SEATTLE – This year, Native tribes have been at the forefront of opposition against expanding oil and gas transport in the Northwest.

They say the latest threat to the environment and their way of life is the Trans Mountain Pipeline through British Columbia – and Houston-based Kinder Morgan got approval from the Canadian government last week to expand it.

That would mean Trans Mountain would transport more oil than either the Dakota Access or Keystone XL pipelines, and could increase tanker traffic by seven times in the Straight of Juan de Fuca.

"It's in the form of coal,” says Jewell James, co-coordinator of the Sovereignty and Treaty Protection Office for the Lummi Nation.

“It's in the form of tar sands oil from the Alberta tar sands. It's Bakken oil. It's natural gas.

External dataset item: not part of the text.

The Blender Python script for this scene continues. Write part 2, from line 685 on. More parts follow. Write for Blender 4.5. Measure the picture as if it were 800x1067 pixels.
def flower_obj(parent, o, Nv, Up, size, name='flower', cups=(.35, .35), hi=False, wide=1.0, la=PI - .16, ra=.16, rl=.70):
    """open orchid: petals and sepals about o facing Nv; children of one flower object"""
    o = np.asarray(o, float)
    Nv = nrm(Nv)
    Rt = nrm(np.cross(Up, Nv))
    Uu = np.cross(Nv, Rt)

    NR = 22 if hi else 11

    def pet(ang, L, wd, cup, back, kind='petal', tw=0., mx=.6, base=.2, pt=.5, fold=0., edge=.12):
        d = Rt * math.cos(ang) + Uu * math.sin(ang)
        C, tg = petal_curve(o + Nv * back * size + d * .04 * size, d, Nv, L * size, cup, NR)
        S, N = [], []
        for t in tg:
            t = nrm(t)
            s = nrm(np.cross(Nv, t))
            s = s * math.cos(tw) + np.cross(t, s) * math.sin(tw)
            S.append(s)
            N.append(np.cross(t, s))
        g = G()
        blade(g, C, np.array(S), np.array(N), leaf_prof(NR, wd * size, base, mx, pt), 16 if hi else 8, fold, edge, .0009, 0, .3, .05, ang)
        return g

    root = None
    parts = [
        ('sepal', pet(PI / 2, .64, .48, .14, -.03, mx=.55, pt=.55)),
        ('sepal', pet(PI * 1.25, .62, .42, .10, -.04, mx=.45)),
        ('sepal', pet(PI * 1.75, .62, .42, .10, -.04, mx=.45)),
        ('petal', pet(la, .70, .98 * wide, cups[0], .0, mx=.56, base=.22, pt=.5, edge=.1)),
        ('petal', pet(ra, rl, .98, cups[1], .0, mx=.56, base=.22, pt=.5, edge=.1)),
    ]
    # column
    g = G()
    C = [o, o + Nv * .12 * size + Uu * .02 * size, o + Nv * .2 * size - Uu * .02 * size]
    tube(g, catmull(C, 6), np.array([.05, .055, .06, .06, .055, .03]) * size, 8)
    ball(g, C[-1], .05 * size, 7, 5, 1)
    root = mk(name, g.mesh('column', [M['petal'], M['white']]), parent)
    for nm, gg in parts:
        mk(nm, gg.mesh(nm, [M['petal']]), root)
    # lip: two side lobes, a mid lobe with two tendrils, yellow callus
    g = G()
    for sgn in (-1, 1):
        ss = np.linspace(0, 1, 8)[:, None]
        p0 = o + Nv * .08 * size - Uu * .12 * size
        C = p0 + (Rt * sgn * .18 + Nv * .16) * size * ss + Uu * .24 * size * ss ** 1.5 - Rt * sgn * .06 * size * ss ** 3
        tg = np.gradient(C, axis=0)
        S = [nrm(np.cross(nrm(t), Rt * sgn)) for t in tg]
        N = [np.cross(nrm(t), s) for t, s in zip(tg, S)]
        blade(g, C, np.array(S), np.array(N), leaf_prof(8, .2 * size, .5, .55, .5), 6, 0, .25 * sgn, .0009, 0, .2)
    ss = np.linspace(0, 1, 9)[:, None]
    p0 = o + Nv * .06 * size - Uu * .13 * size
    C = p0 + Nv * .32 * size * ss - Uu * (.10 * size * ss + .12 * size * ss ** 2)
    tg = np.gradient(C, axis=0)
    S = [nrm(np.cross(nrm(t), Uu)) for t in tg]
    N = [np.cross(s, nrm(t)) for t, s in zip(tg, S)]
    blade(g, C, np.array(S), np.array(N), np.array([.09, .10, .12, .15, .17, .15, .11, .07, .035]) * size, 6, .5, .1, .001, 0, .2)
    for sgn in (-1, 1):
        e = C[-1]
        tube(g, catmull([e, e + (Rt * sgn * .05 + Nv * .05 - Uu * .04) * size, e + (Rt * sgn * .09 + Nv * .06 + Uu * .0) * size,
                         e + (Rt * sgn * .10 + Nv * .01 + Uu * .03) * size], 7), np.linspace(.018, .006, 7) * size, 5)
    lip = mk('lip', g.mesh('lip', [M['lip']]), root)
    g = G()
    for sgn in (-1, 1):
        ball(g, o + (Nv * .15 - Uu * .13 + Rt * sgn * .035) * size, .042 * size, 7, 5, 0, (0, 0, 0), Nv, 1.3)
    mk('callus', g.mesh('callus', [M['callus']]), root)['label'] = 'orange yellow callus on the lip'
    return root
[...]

All of it is focusing on the Pacific Northwest as the shortest route out of the country."

Extraction projects from the Alberta tar sands to the Bakken Formation in North Dakota use the Northwest as a passageway to Asian markets.

James says the Lummi Nation and First Nations in Canada are now considering their next moves to stop expansion of the Trans Mountain Pipeline.

Native tribes have been on the front lines against the B.C. pipeline, as well as other oil and gas projects that could potentially harm the environment.

Yet James maintains Native opposition doesn't carry the weight it should in these discussions, or in other projects that threaten indigenous land.

He says that's been the case for a long time for tribes in the Northwest.

"It's the same old story,” he states. “It's been happening for 200 years for Native Americans.

“We're still here. We'll continue our battle to exist. We'll continue to assert our rights, as nations and as a people."

James says Native American tribes in the United States, and the First Nations in Canada, aren't alone in their concern for the environment.

"Our people need to be able to voice our concern for the quality of life here in the Pacific Northwest,” he states. “We need our voices heard, but we also need the voices of everybody else around us.

“People around us have to stand up and protect the environment their children live in."